More than one million people have swarmed relief camps in India's Kerala state to escape devastating monsoon floods that have killed more than 410 people, officials said Tuesday as a huge international aid operation gathered pace. People are flocking to camps as the scale of the desolation is revealed by receding waters and the military rescues more people each day.
The Kerala government said 1,028,000 people are now in about 3,200 relief camps across the southern state. Officials said six more bodies were found Monday, taking the death toll to more than 410 since the monsoon started in June. Kerala authorities say they are desperate for funds and the United Arab Emirates on Tuesday promised $100 million in aid, Kerala chief minister Pinarayi Vijayan announced after telephone talks with UAE leaders.
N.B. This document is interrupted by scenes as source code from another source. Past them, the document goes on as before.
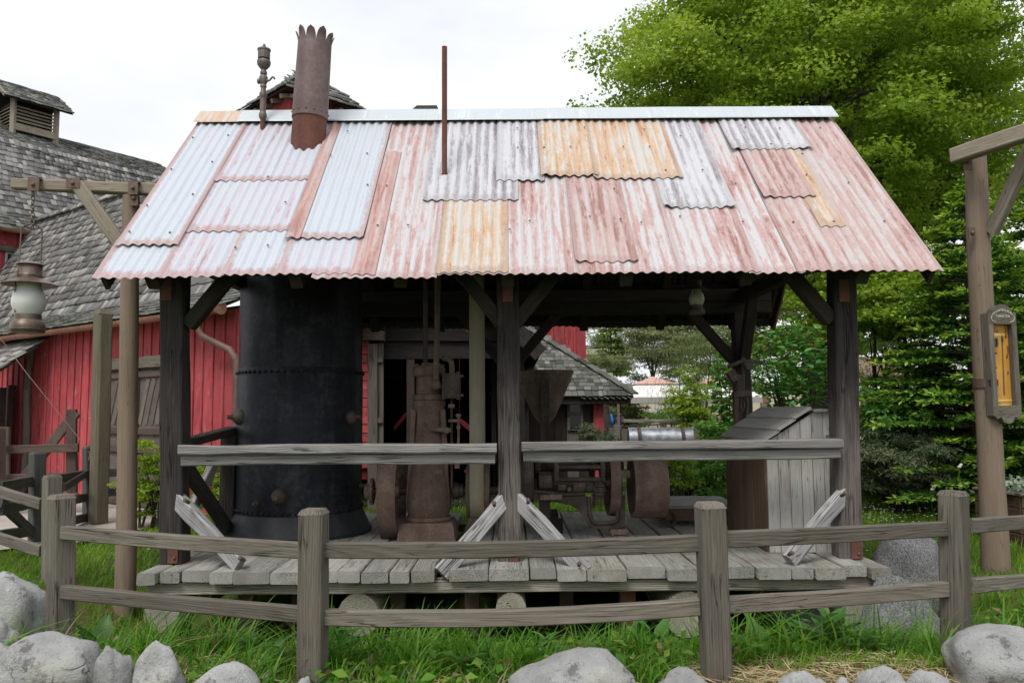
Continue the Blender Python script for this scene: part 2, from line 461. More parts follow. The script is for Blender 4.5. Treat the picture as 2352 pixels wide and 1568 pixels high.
PATH_POLY = [(-30, 9.2), (-6.0, 9.2), (-5.15, 9.9), (-4.9, 11.2), (-5.3, 14.0), (-30, 30)]
def in_path(x, y):
    x = np.asarray(x); y = np.asarray(y); c = np.zeros(np.shape(x), bool)
    P = PATH_POLY
    for i in range(len(P)):
        (x0, y0), (x1, y1) = P[i], P[i - 1]
        with np.errstate(divide='ignore', invalid='ignore'):
            c ^= ((y0 > y) != (y1 > y)) & (x < (x1 - x0) * (y - y0) / ((y1 - y0) or 1e-9) + x0)
    return c

t = NT('lawn soil')
v = t.co()
cc = t.ramp(t.noise(v, 1.1, 6, .7), [(.35, (.045, .075, .016)), (.5, (.075, .12, .022)), (.65, (.11, .12, .035))])
cc = t.mix(t.mask(t.noise(v, 3.7, 5, .7), .52, .66), cc, (.13, .10, .055))
t.bsdf(cc, .95, 0, t.bump(t.noise(v, 24, 5, .7), .8, .03), .1)
M_GROUND = t.mat
xs = np.unique(np.concatenate([np.linspace(-10, 10, 101), np.array([-400, -200, -100, -60, -40, -30, -24, -20, -17, -14, -12, 12, 14, 17, 20, 24, 30, 40, 60, 100, 200, 400.])]))
ys = np.unique(np.concatenate([np.linspace(1.5, 16, 74), np.array([-30, -10, -4, -1, 0, 17, 18.5, 20, 23, 27, 32, 40, 50, 70, 100, 160, 260, 420, 700.])]))
XX, YY = np.meshgrid(xs, ys)
V = np.stack([XX.ravel(), YY.ravel(), ground_z(XX, YY).ravel()], 1)
nx, ny = len(xs), len(ys)
ii = (np.arange(ny - 1)[:, None] * nx + np.arange(nx - 1)[None, :]).ravel()
ground = put('ground', np_mesh('ground', V, np.stack([ii, ii + 1, ii + 1 + nx, ii + nx], 1), M_GROUND, smooth=180))
tag(ground, kind='structure')

t = NT('pale path paving')
v = t.co()
cc = t.ramp(t.noise(v, 2.0, 6, .7), [(.3, (.33, .29, .25)), (.7, (.46, .42, .375))])
t.bsdf(cc, .9, 0, t.bump(t.noise(v, 60, 4, .7), .4, .01), .2)
M_PATH = t.mat
bm = bmesh.new()
vsl = [bm.verts.new((x, y, 0)) for x, y in PATH_POLY]
bm.faces.new(vsl)
bmesh.ops.triangulate(bm, faces=bm.faces)
bmesh.ops.subdivide_edges(bm, edges=bm.edges, cuts=10, use_grid_fill=True)
for q in bm.verts: q.co.z = .062 + .03
me = bpy.data.meshes.new('path'); bm.to_mesh(me); bm.free(); me.materials.append(M_PATH); finish(me, 180)
tag(put('path', me), kind='structure')
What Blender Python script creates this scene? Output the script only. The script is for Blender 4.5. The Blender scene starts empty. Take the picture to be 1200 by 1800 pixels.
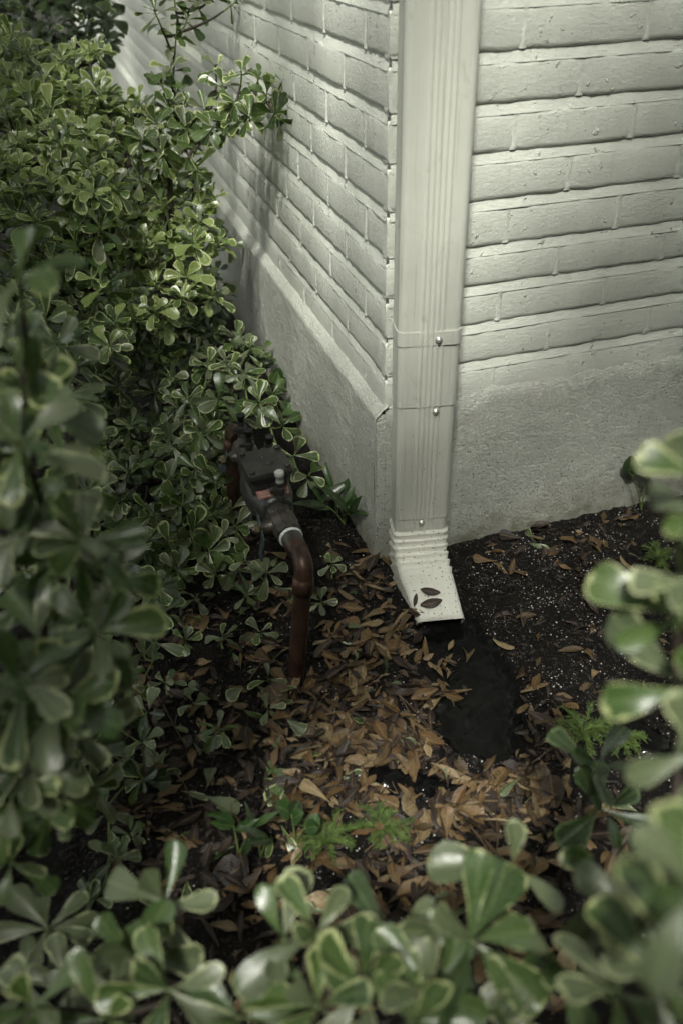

The amount is more than the $97 million so far promised by India's central government. Vijayan demanded a $375 million package from the government, saying the state must confront more than $3 billion in devastation. Millions of dollars in donations have poured into Kerala from the rest of India and abroad in recent days. Other state governments have promised more than $50 million while ministers and company chiefs have publicly vowed to give a month's salary.
Even Supreme Court judges have donated $360 each while the British-based Sikh group Khalsa Aid International has set up its own relief camp in Kochi, Kerala's main city, to provide meals for 3,000 people a day. The rescue operation is now focused on the worst-hit areas such as Chengannur, where more than 60 centimetres (two feet) of water blocked many roads as more rain fell Tuesday.
Army teams said several thousand people in the town remained in homes inundated by 10 days of torrential downpours.